** START **
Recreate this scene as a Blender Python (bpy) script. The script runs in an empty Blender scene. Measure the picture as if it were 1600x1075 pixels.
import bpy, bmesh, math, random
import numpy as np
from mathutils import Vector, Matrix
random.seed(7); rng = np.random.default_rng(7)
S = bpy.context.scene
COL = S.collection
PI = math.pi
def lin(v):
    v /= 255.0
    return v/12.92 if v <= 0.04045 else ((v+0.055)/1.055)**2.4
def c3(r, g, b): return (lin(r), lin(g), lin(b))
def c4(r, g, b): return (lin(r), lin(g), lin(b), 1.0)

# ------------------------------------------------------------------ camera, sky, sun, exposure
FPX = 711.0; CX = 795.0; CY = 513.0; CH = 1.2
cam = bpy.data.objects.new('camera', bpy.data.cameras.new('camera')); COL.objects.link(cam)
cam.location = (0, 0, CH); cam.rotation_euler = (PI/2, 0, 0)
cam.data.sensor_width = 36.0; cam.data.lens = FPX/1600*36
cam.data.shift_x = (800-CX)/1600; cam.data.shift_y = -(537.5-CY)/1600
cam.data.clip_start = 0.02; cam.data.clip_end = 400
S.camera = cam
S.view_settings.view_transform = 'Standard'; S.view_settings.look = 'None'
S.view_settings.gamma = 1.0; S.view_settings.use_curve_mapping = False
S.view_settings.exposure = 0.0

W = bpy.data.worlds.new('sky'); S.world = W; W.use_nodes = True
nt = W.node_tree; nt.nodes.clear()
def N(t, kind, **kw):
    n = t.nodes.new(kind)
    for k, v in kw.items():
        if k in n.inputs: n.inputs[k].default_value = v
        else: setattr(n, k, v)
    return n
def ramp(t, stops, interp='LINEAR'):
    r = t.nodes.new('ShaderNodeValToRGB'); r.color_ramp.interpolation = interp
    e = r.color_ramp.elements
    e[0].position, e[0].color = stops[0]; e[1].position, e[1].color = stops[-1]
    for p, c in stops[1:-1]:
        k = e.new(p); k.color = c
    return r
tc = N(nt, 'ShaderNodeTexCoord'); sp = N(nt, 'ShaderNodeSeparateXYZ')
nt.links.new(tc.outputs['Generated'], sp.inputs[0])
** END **
[The request]
The listing above should be transcribed in full, exactly as written.

[Written answer]
Recreate this scene as a Blender Python (bpy) script. The script runs in an empty Blender scene. Measure the picture as if it were 1600x1075 pixels.
import bpy, bmesh, math, random
import numpy as np
from mathutils import Vector, Matrix
random.seed(7); rng = np.random.default_rng(7)
S = bpy.context.scene
COL = S.collection
PI = math.pi
def lin(v):
    v /= 255.0
    return v/12.92 if v <= 0.04045 else ((v+0.055)/1.055)**2.4
def c3(r, g, b): return (lin(r), lin(g), lin(b))
def c4(r, g, b): return (lin(r), lin(g), lin(b), 1.0)

# ------------------------------------------------------------------ camera, sky, sun, exposure
FPX = 711.0; CX = 795.0; CY = 513.0; CH = 1.2
cam = bpy.data.objects.new('camera', bpy.data.cameras.new('camera')); COL.objects.link(cam)
cam.location = (0, 0, CH); cam.rotation_euler = (PI/2, 0, 0)
cam.data.sensor_width = 36.0; cam.data.lens = FPX/1600*36
cam.data.shift_x = (800-CX)/1600; cam.data.shift_y = -(537.5-CY)/1600
cam.data.clip_start = 0.02; cam.data.clip_end = 400
S.camera = cam
S.view_settings.view_transform = 'Standard'; S.view_settings.look = 'None'
S.view_settings.gamma = 1.0; S.view_settings.use_curve_mapping = False
S.view_settings.exposure = 0.0

W = bpy.data.worlds.new('sky'); S.world = W; W.use_nodes = True
nt = W.node_tree; nt.nodes.clear()
def N(t, kind, **kw):
    n = t.nodes.new(kind)
    for k, v in kw.items():
        if k in n.inputs: n.inputs[k].default_value = v
        else: setattr(n, k, v)
    return n
def ramp(t, stops, interp='LINEAR'):
    r = t.nodes.new('ShaderNodeValToRGB'); r.color_ramp.interpolation = interp
    e = r.color_ramp.elements
    e[0].position, e[0].color = stops[0]; e[1].position, e[1].color = stops[-1]
    for p, c in stops[1:-1]:
        k = e.new(p); k.color = c
    return r
tc = N(nt, 'ShaderNodeTexCoord'); sp = N(nt, 'ShaderNodeSeparateXYZ')
nt.links.new(tc.outputs['Generated'], sp.inputs[0])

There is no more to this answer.